The Walking Dead in Need of Grace
by Donavon L Riley
We’ve all felt it—this craving for glory, this deep thirst for the spotlight. We wrap ourselves in our own cleverness, convinced we are the center of the world. Our opinions become sacred, our decisions untouchable. We demand others see us in the light we’ve crafted, a light far brighter than the truth allows. But here’s the catch: that hunger for recognition, for self-importance, is poison to the soul. It kills the real work of the Spirit, cuts it off at the root. Even the faintest trace of pride becomes a barrier, a wall that blocks the flow of true Wisdom. And so God, in His strange mercy, allows us to stumble, lets the ground slip beneath our feet. He cracks open our armor, not to destroy, but to reveal what’s been hiding underneath all along. We are flawed. We are vulnerable. We are, in the rawest sense, the walking dead in need of grace.
Look at Peter, that proud disciple who swore he’d never fall. He needed to be broken, needed to feel the bitterness of denial, to taste the ashes of his own fragility.
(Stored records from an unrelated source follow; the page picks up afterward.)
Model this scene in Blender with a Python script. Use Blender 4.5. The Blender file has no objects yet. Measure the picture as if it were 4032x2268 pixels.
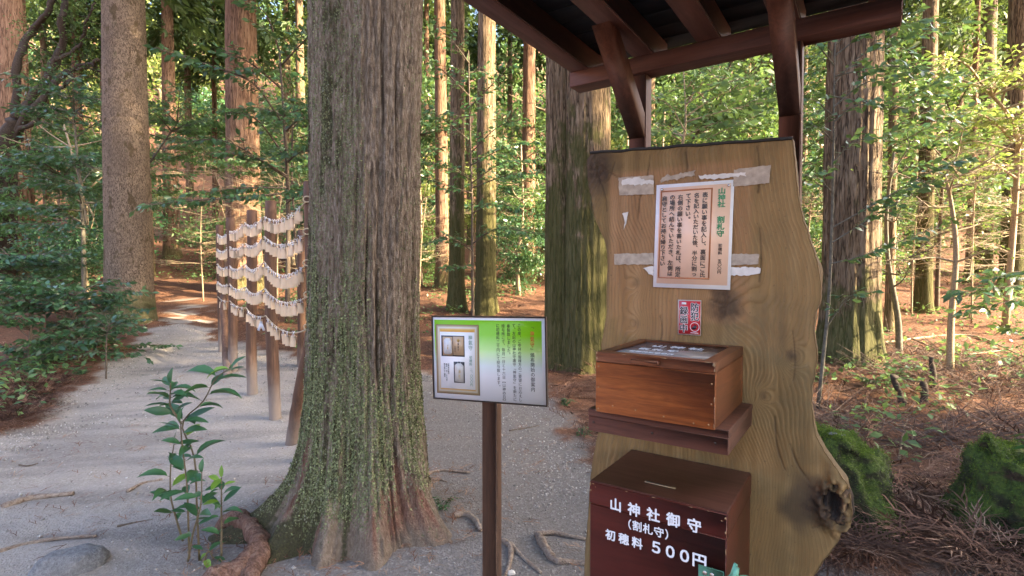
import bpy, math, random
import numpy as np
from mathutils import Vector, Matrix

# ------------------------------------------------------------------ camera, sky, sun, exposure
scene = bpy.context.scene
COL = scene.collection
FPX, PITCH, EYE = 2085.0, math.radians(-1.77), 1.5
cam_data = bpy.data.cameras.new('camera')
cam = bpy.data.objects.new('camera', cam_data)
COL.objects.link(cam)
cam_data.sensor_width = 36.0
cam_data.lens = 36.0 * FPX / 4032.0
cam_data.clip_start, cam_data.clip_end = 0.05, 2000.0
cam.location = (0, 0, EYE)
cam.rotation_euler = (math.pi / 2 + PITCH, 0, 0)
scene.camera = cam

SUN_EL, SUN_AZ = math.radians(26.0), math.radians(110.0)      # azimuth clockwise from the view direction (+Y)
to_sun = Vector((math.sin(SUN_AZ) * math.cos(SUN_EL), math.cos(SUN_AZ) * math.cos(SUN_EL), math.sin(SUN_EL)))
world = bpy.data.worlds.new('World')
scene.world = world
world.use_nodes = True
wn = world.node_tree
sky = wn.nodes.new('ShaderNodeTexSky')
sky.sky_type = 'NISHITA'
sky.sun_disc = False
sky.sun_elevation = SUN_EL
sky.sun_rotation = SUN_AZ
sky.air_density, sky.dust_density, sky.ozone_density = 0.7, 5.0, 0.3
wn.links.new(sky.outputs[0], wn.nodes['Background'].inputs[0])
wn.nodes['Background'].inputs[1].default_value = 0.15
sun_data = bpy.data.lights.new('sun', 'SUN')
sun = bpy.data.objects.new('sun', sun_data)
COL.objects.link(sun)
sun_data.energy = 4.0
sun_data.angle = math.radians(0.6)
sun_data.color = (1.0, 0.80, 0.50)
sun.rotation_euler = to_sun.to_track_quat('Z', 'Y').to_euler()
vs = scene.view_settings
vs.view_transform, vs.look, vs.gamma, vs.use_curve_mapping = 'Standard', 'None', 1.0, False
vs.exposure = 2.95
scene.cycles.max_bounces = 4
scene.cycles.diffuse_bounces = 2
scene.cycles.glossy_bounces = 2
scene.cycles.transmission_bounces = 3
scene.cycles.transparent_max_bounces = 6
scene.cycles.sample_clamp_indirect = 6.0

RNG = np.random.default_rng(7)

# ------------------------------------------------------------------ numeric helpers
_perm = np.random.default_rng(3).permutation(256)
_perm = np.concatenate([_perm, _perm, _perm])
_grad = np.array([[1,1,0],[-1,1,0],[1,-1,0],[-1,-1,0],[1,0,1],[-1,0,1],[1,0,-1],[-1,0,-1],[0,1,1],[0,-1,1],[0,1,-1],[0,-1,-1]], float)
def noise3(x, y, z):
    x, y, z = np.broadcast_arrays(np.asarray(x, float), np.asarray(y, float), np.asarray(z, float))
    xi, yi, zi = np.floor(x).astype(int), np.floor(y).astype(int), np.floor(z).astype(int)
    xf, yf, zf = x - xi, y - yi, z - zi
    xi &= 255; yi &= 255; zi &= 255
    fu = lambda t: t * t * t * (t * (t * 6 - 15) + 10)
    u, v, w = fu(xf), fu(yf), fu(zf)
    def g(i, j, k):
        h = _perm[_perm[_perm[xi + i] + yi + j] + zi + k] % 12
        gr = _grad[h]
        return gr[..., 0] * (xf - i) + gr[..., 1] * (yf - j) + gr[..., 2] * (zf - k)
    l = lambda a, b, t: a + t * (b - a)
    return l(l(l(g(0,0,0), g(1,0,0), u), l(g(0,1,0), g(1,1,0), u), v), l(l(g(0,0,1), g(1,0,1), u), l(g(0,1,1), g(1,1,1), u), v), w)
def fbm(x, y, z, o=4):
    s, a = 0, 1.0
    for i in range(o):
        s = s + a * noise3(x * 2**i + 17.3 * i, y * 2**i, z * 2**i + 5.1 * i)
        a *= 0.5
    return s
def sstep(a, b, x):
    t = np.clip((np.asarray(x, float) - a) / (b - a), 0, 1)
    return t * t * (3 - 2 * t)
def catmull(pts, n):
    P = np.array(pts, float)
    P = np.vstack([2 * P[0] - P[1], P, 2 * P[-1] - P[-2]])
    out = []
    m = len(P) - 3
    for t in np.linspace(0, m - 1e-6, n):
        i = int(t); f = t - i
        a, b, c, d = P[i], P[i+1], P[i+2], P[i+3]
        out.append(0.5 * (2*b + (c - a)*f + (2*a - 5*b + 4*c - d)*f*f + (3*b - a - 3*c + d)*f**3))
    return np.array(out)
def unit(v):
    v = np.asarray(v, float)
    return v / (np.linalg.norm(v, axis=-1, keepdims=True) + 1e-12)

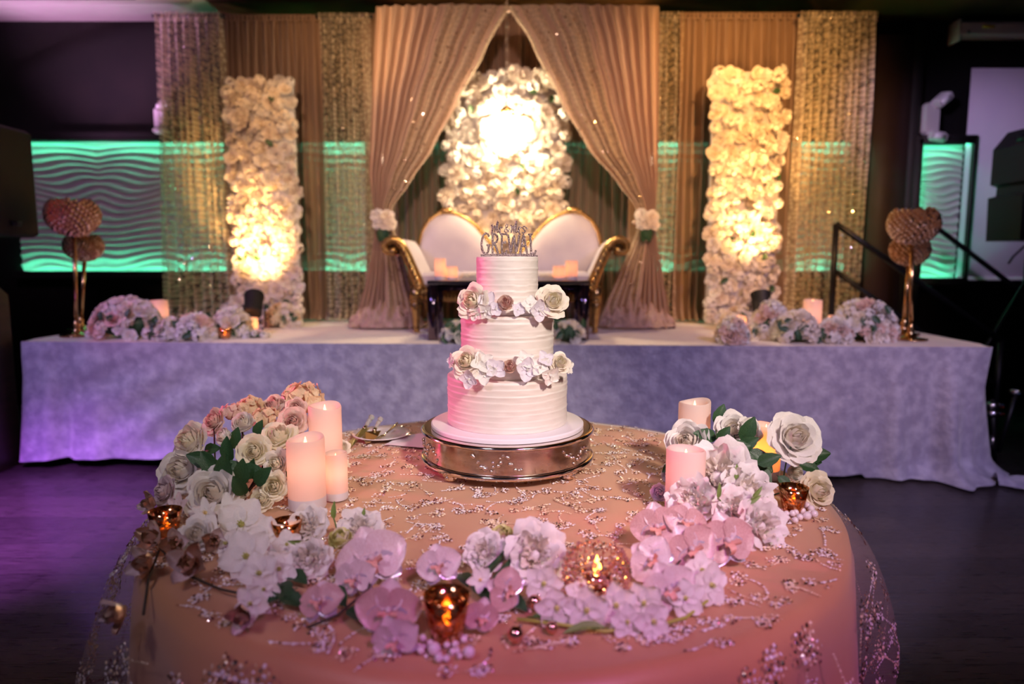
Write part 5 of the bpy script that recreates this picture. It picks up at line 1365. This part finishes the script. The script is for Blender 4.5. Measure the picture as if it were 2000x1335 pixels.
for px, w, h, Y, lb in ((859, 22, 42, .20, 'tallest candle on the left of the coffee table'), (883, 21, 27, .16, 'shorter candle on the left of the coffee table'), (1092, 23, 28, .16, 'shorter candle on the right of the coffee table'), (1117, 24, 38, .18, 'tallest candle on the right of the coffee table'), (872, 14, 24, .30, 'thin candle behind the pair on the left of the coffee table')):
    candle(px, 548, w, h, CT.z, lb, 2.0, Yat=CT.y + Y, seed=int(px), wav=.002, color=(1, .36, .12))

# ------------------------------------------------------------------ crystal globe candelabra
def globe(px, py, rpx, basepx, Y, label):
    c = PY(px, py, Y); R = rpx * depth(c) / FPX; bx = PY(basepx, 655, Y).x
    t = thing('crystal_globe_stand', label, 'candle stand', (bx, Y, ZS))
    zc = c.z - ZS; dx = c.x - bx
    s = MB(); s2 = MB(); N = 300
    for i in range(N):
        z = 1 - 2 * (i + .5) / N
        if z > .72: continue
        a = i * 2.39996; r = math.sqrt(1 - z * z); (s2 if rnd() < .35 else s).ico((dx + R * r * math.cos(a), R * r * math.sin(a), zc + R * .86 * z), R * ru(.10, .135))
    o = s.build('crystal_beads', 'crystal_gold', t, smooth=False); o['kind'] = 'stuff'
    o = s2.build('sparkling_beads', 'crystal_spark', t, smooth=False); o['kind'] = 'stuff'
    MB().lathe([(R * .2, -R * .66), (R * .5, -R * .44), (R * .6, 0), (R * .5, R * .40)], 24, Matrix.Translation((dx, 0, zc)), capb=True, capt=False).build('bowl', 'petal_bronze', t)
    MB().lathe([(.03, zc - R * .93), (.032, zc - R * .80), (.04, zc - R * .76)], 16, Matrix.Translation((dx, 0, 0))).build('collar', 'gold_pole', t)
    MB().tube([(0, 0, .06), (dx, 0, zc - R * .82)], .013, 12).build('pole', 'gold_pole', t)
    MB().lathe([(.10, 0), (.10, .008), (.05, .016), (.03, .03), (.018, .05), (.026, .07), (.014, .09), (.012, .12)], 24).build('foot', 'gold_pole', t)
globe(142, 420, 45, 150, 4.50, 'taller crystal globe on gold stem at the left of the stage')
globe(163, 480, 33, 160, 4.85, 'lower crystal globe on gold stem at the left of the stage')
globe(1784, 437, 44, 1778, 4.28, 'taller crystal globe on gold stem at the right of the stage')
globe(1777, 487, 34, 1764, 4.60, 'lower crystal globe on gold stem at the right of the stage')

# ------------------------------------------------------------------ stair rails right of the stage
def rail(label, pts, posts, low, Y):
    a = PY(*pts[0], Y); t = thing('stair_handrail', label, 'handrail', a)
    P2 = [PY(x, y, Y) - a for x, y in pts]
    MB().tube(P2, .022, 8).build('top_rail', 'black_metal', t)
    if low: MB().tube([PY(x, y, Y) - a for x, y in low], .018, 8).build('mid_rail', 'black_metal', t)
    for x, y in posts:
        q = PY(x, y, Y) - a; zb = (ZS if q.x < .3 else 0) - a.z
        MB().tube([q, V((q.x, q.y, zb))], .022, 8).build('post', 'black_metal', t)
rail('nearer black metal stair rail beside the right lace curtain', [(1633, 437), (1700, 484), (1760, 527), (1960, 668)], [(1633, 437), (1955, 664)], [(1633, 530), (1708, 584), (1950, 756)], 5.0)
rail('farther black metal stair rail in front of the projection screen', [(1800, 420), (1828, 443), (1966, 548), (2060, 620)], [(1800, 420)], None, 5.6)

# ------------------------------------------------------------------ loudspeakers and stands
def tube_thing(t, name, pts, r, m='black_metal'): return MB().tube(pts, r, 8).build(name, m, t)
p = PY(2010, 470, 5.15)
t = thing('speaker_stand', 'black tripod speaker stand in front of the projection screen', 'speaker stand', (p.x, 5.15, 0))
tube_thing(t, 'pole', [(0, 0, .75), (0, 0, p.z)], .018)
for a in (2.9, -.3, -1.7): tube_thing(t, 'leg', [(0, 0, 1.15), (.55 * math.cos(a), .35 * math.sin(a), .01)], .014)
tube_thing(t, 'cable', [(0, -.03, p.z - .03), (-.06, -.04, p.z - .04), (-.14, -.04, p.z - .12), (-.17, -.04, p.z - .17)], .008)
t = thing('loudspeaker', 'black loudspeaker on a stand at the right edge', 'speaker', (p.x, 5.15, p.z))
sh = PY(2010, 250, 5.15).z - p.z
prof = [(-.20, 0), (.22, 0), (.22, sh), (-.10, sh), (-.20, sh * .84), (-.20, sh * .52), (-.15, sh * .50), (-.15, sh * .42), (-.21, sh * .40)]
B = MB(); n = len(prof); B.add([(x, -.18, z) for x, z in prof] + [(x, .18, z) for x, z in prof], [tuple(range(n)), tuple(range(2 * n - 1, n - 1, -1))] + [(i, n + i, n + (i + 1) % n, (i + 1) % n) for i in range(n)])
B.build('cabinet', 'black_plastic', t, smooth=False)
MB().box((.04, -.185, sh * .5), (.32, .012, sh * .9), bevel=.004).build('grille', 'speaker_grille', t)
MB().box((-.17, -.10, sh * .90), (.03, .12, .05)).build('handle_recess', 'black_metal', t)
p = PY(-38, 462, 4.35)
t = thing('loudspeaker', 'black loudspeaker cut off by the left edge', 'speaker', (p.x, 4.35, p.z))
sh = PY(0, 245, 4.35).z - p.z
MB().box((0, 0, sh / 2), (.46, .40, sh), bevel=.02).build('cabinet', 'black_plastic', t, sharp=30)
MB().box((.0, -.204, sh / 2), (.40, .01, sh * .92), bevel=.003).build('grille', 'speaker_grille', t)
MB().box((.235, 0, sh * .12), (.012, .08, .03)).build('bracket', 'black_metal', t)
# booth with a slanted top at the left edge
xb = -3.17
t = thing('dj_booth', 'dark brown wooden booth with slanted top at the left edge', 'booth', (xb, 4.30, 0))
zb1 = PY(46, 575, 4.30).z
prof = [(-1.5, 0), (0, 0), (0, zb1), (-.20, zb1 + .14), (-1.5, zb1 + .16)]
B = MB(); n = len(prof); B.add([(0, y, z) for y, z in prof] + [(-1.0, y, z) for y, z in prof], [tuple(range(n)), tuple(range(2 * n - 1, n - 1, -1))] + [(i, n + i, n + (i + 1) % n, (i + 1) % n) for i in range(n)])
B.build('cabinet', 'booth_wood', t, smooth=False)
MB().box((-.5, -.85, zb1 + .168), (1.02, 1.28, .02), bevel=.005).build('counter', 'black_plastic', t)
tt = thing('mixer_case', 'rounded black equipment on the booth at the left edge', 'equipment', (xb - .22, 3.98, zb1 + .180))
MB().box((0, 0, .10), (.34, .30, .20), bevel=.06).build('case', 'black_plastic', tt, sharp=50)
for i in range(4): MB().lathe([(.016, 0), (.014, .02)], 10, xform((-.12 + i * .08, -.15, .12), (0, -1, 0))).build('knob', 'black_metal', tt)
MB().tube([(p.x - xb - .0 + .22 - .0, .37, -.0), (p.x - xb + .22, .37, p.z - zb1 - .18)], .02, 8).build('speaker_pole', 'black_metal', tt)
# chrome lighting stand and gear on the floor beyond the right corner of the stage
p = PY(1962, 880, 4.35)
t = thing('light_stand', 'chrome and black lighting stand beside the right stage corner', 'stand', (p.x, 4.35, 0))
a = PY(1985, 765, 4.35); tube_thing(t, 'pole', [PY(1950, 882, 4.35) - t.location, a - t.location], .014)
MB().box(a - t.location, (.07, .05, .03), bevel=.006).build('clamp', 'chrome', t)
for y in (790, 806): MB().box(PY(1938, y, 4.35) - t.location, (.10, .08, .035), bevel=.008).build('bracket', 'chrome', t)
tube_thing(t, 'foot_tube', [PY(1940, 850, 4.35) - t.location, PY(1936, 878, 4.35) - t.location], .016, 'chrome')
tube_thing(t, 'leg', [PY(1938, 780, 4.35) - t.location, PY(1942, 905, 4.35) - t.location], .016)
p = PY(1990, 900, 4.9)
t = thing('amplifier_rack', 'dark amplifier rack with small lit buttons beyond the stage', 'amplifier', (p.x + .30, 4.55, 0))
MB().box((0, 0, .42), (.62, .5, .84), bevel=.02).build('case', 'black_plastic', t, sharp=30)
for z, m in ((.24, 'chrome'), (.30, 'booth_wood'), (.16, 'booth_wood')): MB().box((.02, -.255, z), (.5, .012, .02)).build('rail', m, t)
mat('lamp_blue', (.1, .2, .5), .5, emit=(.08, .25, .7), estr=.8); mat('lamp_amber', (.5, .3, .05), .5, emit=(.9, .5, .06), estr=.8); mat('lamp_red', (.5, .03, .03), .5, emit=(.7, .05, .05), estr=.6)
for x, y, m in ((1944, 719, 'lamp_blue'), (1941, 733, 'lamp_amber'), (1942, 768, 'lamp_blue'), (1971, 802, 'lamp_red')):
    q = PY(x, y, 4.62) - t.location; MB().ball((q.x, -.26, q.z), .012, 8, 6).build('indicator', m, t)
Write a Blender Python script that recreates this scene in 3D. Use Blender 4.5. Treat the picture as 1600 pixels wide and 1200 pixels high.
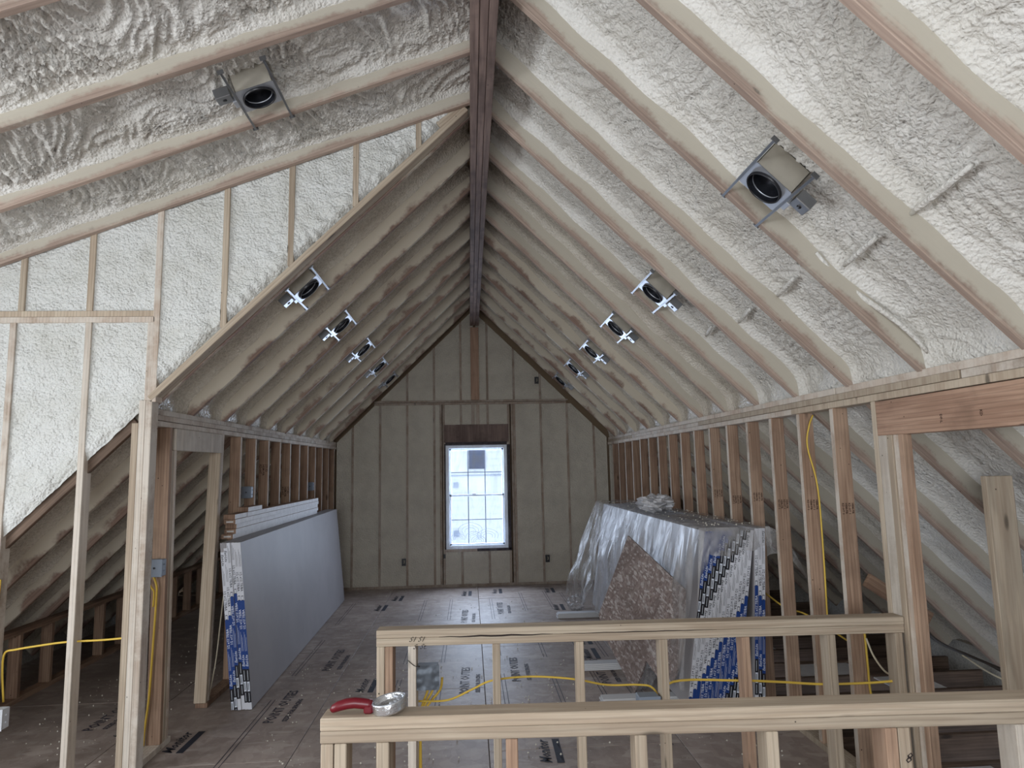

Three times he denied his Lord, each denial a chisel striking away at the illusion of his strength. Only then, only in that collapse, could he see clearly what he really was: not a hero, but a man in desperate need of redemption. This is how God works. He lets us fall because only in the fall do we see the truth of ourselves. It’s not cruelty, it’s kindness. It’s the kind of kindness that strips away all pretense.
And then there’s St. Paul—he soared higher than most, lifted to the third heaven, shown mysteries that could burn the eyes out of any mortal. But what did God do? He gave him a thorn, a constant, gnawing reminder that no matter how high he’d flown, his strength was borrowed. That thorn was the ground tethering him to reality, keeping him from the pride that so easily takes root. It forced him to boast not in what he’d seen, but in his weakness. It was the thorn that kept him close to Christ, not the visions. That’s where the real work happens—in the affliction, in the breaking down of our illusions.
We need those thorns. Without them, we float away on the winds of self-deception, convinced we are more than we are. The blows to our ego, the cracks in our image—they hurt, but they are necessary. They remind us that we aren’t the center of this story. We aren’t the heroes. Jesus is. Our role is not to conquer, but to surrender. To be broken so that we might finally be healed, even into eternal life. Only in that surrender, in that brokenness and deadness, does the soul finally become a vessel ready to receive what God has been offering all along.